Clearing up the ‘dark side’ of artificial leaves

Artificial leaf with membrane that reduces the release of carbon dioxide back into the atmosphere. Credit: Aditya Prajapati and Meng Lin

While artificial leaves hold promise as a way to take carbon dioxide — a potent greenhouse gas — out of the atmosphere, there is a “dark side to artificial leaves that has gone overlooked for more than a decade,” according to Meenesh Singh, assistant professor of chemical engineering in the University of Illinois at Chicago College of Engineering.

Artificial leaves work by converting carbon dioxide to fuel and water to oxygen using energy from the sun. The two processes take place separately and simultaneously on either side of a photovoltaic cell: the oxygen is produced on the “positive” side of the cell and fuel is produced on the “negative” side.

Singh, who is the corresponding author of a new paper in ACS Applied Energy Materials, says that current artificial leaves are wildly inefficient. They wind up converting only 15% of the carbon dioxide they take in into fuel and release 85% of it, along with oxygen gas, back to the atmosphere.
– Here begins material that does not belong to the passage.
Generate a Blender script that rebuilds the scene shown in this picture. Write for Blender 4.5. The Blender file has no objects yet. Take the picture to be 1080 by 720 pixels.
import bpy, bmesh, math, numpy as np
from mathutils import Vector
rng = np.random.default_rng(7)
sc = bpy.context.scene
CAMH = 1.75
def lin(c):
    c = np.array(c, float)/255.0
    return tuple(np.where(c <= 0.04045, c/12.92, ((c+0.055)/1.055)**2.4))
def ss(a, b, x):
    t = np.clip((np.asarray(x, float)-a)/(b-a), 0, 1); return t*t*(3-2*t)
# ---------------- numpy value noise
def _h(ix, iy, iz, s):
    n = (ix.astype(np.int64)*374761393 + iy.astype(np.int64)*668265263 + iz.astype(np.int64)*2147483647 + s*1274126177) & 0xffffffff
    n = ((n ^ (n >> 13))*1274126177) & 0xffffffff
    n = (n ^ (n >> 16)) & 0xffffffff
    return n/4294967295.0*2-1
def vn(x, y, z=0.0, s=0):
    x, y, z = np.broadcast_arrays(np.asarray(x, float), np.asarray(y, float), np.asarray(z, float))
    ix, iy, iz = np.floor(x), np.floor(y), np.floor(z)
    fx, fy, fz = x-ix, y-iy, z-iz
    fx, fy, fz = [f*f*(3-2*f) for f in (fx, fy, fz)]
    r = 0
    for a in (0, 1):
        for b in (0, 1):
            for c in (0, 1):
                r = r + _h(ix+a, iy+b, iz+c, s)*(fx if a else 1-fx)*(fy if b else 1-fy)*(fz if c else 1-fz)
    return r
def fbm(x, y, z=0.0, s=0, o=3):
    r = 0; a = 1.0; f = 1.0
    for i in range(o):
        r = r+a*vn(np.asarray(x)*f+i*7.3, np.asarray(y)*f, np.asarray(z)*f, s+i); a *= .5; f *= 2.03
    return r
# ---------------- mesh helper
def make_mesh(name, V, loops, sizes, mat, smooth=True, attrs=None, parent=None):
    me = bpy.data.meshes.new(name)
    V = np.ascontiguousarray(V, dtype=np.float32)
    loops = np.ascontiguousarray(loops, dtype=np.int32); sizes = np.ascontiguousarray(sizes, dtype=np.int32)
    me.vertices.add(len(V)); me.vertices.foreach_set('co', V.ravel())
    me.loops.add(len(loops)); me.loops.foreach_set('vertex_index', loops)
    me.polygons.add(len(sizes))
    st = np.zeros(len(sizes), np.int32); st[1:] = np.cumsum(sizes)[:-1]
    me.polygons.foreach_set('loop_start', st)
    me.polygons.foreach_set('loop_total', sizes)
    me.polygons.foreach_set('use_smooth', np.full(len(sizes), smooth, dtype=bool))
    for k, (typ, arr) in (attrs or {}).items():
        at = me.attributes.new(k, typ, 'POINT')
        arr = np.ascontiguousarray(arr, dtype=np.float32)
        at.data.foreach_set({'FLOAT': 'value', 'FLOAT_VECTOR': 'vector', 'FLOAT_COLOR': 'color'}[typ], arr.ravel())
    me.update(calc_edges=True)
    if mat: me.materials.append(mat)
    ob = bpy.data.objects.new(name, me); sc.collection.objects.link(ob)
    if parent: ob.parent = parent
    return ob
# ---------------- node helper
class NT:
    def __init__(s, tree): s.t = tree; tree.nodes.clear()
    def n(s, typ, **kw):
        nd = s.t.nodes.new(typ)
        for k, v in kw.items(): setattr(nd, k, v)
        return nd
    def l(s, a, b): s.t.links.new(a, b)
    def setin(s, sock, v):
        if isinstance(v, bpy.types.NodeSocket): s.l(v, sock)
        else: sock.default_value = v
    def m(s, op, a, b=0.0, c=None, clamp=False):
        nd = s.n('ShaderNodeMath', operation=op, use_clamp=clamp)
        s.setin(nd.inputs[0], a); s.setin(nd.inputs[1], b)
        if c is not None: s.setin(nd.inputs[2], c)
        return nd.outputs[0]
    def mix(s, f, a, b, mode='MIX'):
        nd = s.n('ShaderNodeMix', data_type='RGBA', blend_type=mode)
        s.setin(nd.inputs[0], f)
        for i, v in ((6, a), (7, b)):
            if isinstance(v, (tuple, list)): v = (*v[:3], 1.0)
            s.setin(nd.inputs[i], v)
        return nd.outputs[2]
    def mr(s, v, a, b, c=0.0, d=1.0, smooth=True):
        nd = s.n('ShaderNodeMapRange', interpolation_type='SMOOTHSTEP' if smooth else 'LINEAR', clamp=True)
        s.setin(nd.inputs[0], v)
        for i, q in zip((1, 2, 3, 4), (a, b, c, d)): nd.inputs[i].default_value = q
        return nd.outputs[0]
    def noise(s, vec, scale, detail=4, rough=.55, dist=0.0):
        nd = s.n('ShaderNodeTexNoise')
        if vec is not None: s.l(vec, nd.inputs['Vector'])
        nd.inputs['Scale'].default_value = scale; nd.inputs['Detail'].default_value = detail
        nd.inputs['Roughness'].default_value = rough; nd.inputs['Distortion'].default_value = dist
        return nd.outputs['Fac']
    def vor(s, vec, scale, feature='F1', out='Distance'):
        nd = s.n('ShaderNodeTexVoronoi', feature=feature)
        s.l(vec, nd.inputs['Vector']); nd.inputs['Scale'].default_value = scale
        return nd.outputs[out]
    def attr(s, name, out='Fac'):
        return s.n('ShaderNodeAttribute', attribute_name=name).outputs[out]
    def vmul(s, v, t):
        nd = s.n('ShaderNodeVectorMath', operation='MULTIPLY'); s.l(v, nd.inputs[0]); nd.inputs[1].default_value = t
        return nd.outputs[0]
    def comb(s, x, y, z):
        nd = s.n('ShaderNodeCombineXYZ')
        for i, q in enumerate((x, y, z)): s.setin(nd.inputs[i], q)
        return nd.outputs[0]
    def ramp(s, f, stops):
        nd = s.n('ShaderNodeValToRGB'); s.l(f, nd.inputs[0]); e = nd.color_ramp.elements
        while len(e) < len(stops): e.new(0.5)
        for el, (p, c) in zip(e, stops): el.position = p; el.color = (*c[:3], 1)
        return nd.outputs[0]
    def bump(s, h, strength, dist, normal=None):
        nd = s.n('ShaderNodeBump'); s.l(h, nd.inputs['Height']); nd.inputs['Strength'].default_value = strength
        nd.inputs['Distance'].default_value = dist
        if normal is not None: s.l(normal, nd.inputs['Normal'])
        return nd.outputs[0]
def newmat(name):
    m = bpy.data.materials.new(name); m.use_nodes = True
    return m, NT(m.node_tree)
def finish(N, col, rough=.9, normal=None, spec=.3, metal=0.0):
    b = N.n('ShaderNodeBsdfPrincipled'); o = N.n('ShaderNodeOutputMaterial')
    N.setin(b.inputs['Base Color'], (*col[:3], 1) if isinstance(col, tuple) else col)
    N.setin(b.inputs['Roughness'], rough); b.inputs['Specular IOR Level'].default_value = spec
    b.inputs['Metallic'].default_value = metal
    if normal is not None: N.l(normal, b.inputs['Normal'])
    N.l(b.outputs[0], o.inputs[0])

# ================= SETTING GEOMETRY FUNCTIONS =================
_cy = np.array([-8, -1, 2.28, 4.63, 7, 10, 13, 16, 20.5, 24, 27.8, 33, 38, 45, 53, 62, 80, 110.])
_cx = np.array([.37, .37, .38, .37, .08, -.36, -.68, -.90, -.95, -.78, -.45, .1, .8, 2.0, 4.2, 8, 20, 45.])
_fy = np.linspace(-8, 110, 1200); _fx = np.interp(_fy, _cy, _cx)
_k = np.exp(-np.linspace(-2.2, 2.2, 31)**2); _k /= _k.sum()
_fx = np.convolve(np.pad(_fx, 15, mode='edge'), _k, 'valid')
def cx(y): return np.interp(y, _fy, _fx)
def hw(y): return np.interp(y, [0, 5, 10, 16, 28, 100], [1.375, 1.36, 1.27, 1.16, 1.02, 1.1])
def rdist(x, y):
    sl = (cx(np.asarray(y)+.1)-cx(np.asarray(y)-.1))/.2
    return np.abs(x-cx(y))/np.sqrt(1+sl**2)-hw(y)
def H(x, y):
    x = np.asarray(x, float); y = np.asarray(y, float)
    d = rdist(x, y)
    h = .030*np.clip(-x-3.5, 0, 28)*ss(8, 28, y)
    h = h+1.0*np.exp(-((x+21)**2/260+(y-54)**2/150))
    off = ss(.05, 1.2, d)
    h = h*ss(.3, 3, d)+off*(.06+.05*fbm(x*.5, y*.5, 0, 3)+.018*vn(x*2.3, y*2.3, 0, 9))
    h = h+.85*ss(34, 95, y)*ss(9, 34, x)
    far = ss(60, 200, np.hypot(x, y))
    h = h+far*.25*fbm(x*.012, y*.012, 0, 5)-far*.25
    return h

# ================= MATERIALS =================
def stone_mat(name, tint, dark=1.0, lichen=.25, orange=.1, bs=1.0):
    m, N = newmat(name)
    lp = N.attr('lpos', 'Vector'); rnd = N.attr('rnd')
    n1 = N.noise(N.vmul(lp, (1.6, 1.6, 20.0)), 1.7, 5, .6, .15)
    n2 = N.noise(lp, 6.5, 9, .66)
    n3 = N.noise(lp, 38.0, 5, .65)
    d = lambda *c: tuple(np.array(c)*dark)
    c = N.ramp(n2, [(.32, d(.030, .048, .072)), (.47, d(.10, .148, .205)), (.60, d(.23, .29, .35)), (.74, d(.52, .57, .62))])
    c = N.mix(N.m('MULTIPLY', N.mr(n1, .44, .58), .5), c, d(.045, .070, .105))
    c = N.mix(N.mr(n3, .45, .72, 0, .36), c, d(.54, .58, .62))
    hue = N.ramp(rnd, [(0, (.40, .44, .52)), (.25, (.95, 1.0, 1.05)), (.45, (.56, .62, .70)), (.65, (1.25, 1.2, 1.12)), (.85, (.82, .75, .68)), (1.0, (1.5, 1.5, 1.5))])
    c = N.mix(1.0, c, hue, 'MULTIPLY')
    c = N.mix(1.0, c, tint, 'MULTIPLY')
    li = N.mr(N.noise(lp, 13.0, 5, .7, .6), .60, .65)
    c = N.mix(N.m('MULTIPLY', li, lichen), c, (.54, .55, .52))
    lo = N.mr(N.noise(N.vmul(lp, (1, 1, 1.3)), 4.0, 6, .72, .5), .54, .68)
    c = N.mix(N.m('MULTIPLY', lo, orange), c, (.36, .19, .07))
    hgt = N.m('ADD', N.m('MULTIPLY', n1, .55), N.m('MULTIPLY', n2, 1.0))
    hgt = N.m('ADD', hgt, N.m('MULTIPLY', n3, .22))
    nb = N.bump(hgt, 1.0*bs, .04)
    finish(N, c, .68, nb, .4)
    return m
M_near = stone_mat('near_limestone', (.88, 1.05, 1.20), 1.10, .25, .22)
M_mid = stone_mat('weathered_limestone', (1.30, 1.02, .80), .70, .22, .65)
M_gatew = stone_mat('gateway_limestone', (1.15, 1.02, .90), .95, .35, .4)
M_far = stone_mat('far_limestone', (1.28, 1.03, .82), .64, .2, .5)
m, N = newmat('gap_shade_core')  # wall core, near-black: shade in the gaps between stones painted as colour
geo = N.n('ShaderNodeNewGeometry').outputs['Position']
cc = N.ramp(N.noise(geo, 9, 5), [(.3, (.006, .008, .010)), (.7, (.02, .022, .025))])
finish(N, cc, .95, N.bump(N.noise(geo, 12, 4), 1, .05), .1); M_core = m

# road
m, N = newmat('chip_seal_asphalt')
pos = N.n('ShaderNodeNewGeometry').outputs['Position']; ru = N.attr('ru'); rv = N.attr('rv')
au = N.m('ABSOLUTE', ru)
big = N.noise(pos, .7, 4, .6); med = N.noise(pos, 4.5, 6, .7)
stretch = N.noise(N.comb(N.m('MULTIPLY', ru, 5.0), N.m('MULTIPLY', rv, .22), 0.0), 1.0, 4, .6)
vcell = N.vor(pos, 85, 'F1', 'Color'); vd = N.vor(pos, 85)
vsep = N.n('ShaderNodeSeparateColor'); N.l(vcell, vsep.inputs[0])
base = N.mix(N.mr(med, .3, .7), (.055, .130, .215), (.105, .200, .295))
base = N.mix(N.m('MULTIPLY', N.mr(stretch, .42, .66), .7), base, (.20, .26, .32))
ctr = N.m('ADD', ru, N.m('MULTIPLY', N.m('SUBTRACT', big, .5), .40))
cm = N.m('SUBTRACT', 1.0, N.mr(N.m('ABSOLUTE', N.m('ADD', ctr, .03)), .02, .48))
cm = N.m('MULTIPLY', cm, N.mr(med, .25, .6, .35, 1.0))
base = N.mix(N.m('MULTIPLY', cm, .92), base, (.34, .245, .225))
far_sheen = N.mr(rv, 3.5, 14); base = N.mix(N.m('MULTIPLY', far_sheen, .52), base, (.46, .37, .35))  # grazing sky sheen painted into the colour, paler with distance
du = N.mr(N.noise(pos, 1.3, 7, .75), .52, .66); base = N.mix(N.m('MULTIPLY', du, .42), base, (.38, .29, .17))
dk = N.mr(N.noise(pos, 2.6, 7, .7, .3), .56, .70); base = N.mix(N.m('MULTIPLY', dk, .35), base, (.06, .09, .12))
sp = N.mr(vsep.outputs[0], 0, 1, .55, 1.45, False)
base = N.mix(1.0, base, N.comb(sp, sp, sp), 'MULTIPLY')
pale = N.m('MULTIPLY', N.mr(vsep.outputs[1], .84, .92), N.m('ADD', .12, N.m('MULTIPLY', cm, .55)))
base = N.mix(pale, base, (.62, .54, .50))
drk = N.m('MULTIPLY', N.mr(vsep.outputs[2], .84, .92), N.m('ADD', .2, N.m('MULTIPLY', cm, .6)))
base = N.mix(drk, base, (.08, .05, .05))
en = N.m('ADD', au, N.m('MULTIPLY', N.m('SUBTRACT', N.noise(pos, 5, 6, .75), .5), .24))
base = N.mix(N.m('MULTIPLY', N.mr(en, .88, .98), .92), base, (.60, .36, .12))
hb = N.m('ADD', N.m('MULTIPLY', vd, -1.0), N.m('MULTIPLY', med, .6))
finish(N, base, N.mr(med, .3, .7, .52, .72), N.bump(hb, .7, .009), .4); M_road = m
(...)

“The artificial leaves we have today aren’t really ready to fulfill their promise as carbon capture solutions because they don’t capture all that much carbon dioxide, and in fact, release the majority of the carbon dioxide gas they take in from the oxygen-evolving ‘positive’ side,” Singh said.

The reason artificial leaves release so much carbon dioxide back to the atmosphere has to do with where the carbon dioxide goes in the photoelectrochemical cell.

When carbon dioxide enters the cell, it travels through the cell’s electrolyte. In the electrolyte, the dissolved carbon dioxide turns into bicarbonate anions, which travel across the membrane to the “positive” side of the cell, where oxygen is produced. This side of the cell tends to be very acidic due to splitting of water into oxygen gas and protons. When the bicarbonate anions interact with the acidic electrolyte at the anodic side of the cell, carbon dioxide is produced and released with oxygen gas.

Singh noted that a similar phenomenon of carbon dioxide release occurring in the artificial leaf can be seen in the kitchen when baking soda (bicarbonate solution) is mixed with vinegar (acidic solution) to release a fizz of carbon dioxide bubbles.

To solve this problem, Singh, in collaboration with Caltech researchers Meng Lin, Lihao Han and Chengxiang Xiang, devised a system that uses a bipolar membrane that prevents the bicarbonate anions from reaching the “positive” side of the leaf while neutralizing the proton produced.

The membrane placed in between the two sides of the photoelectrochemical cell keeps the carbon dioxide away from the acidic side of the leaf, preventing its escape back into the atmosphere. Artificial leaves using this specialized membrane turned 60% to 70% of the carbon dioxide they took in into fuel.

“Our finding represents another step in making artificial leaves a reality by increasing utilization of carbon dioxide,” Singh said.

Earlier this year, Singh and colleagues published a paper in ACS Sustainable Chemistry & Engineering, where they proposed a solution to another problem with artificial leaves: current models use pressurized carbon dioxide from tanks, not the atmosphere.

He proposed another specialized membrane that would allow the leaves to capture carbon dioxide directly from the atmosphere. Singh explains that this idea, together with the findings reported in this current publication on using more of the carbon dioxide captures, should help make artificial leaf technology fully implementable.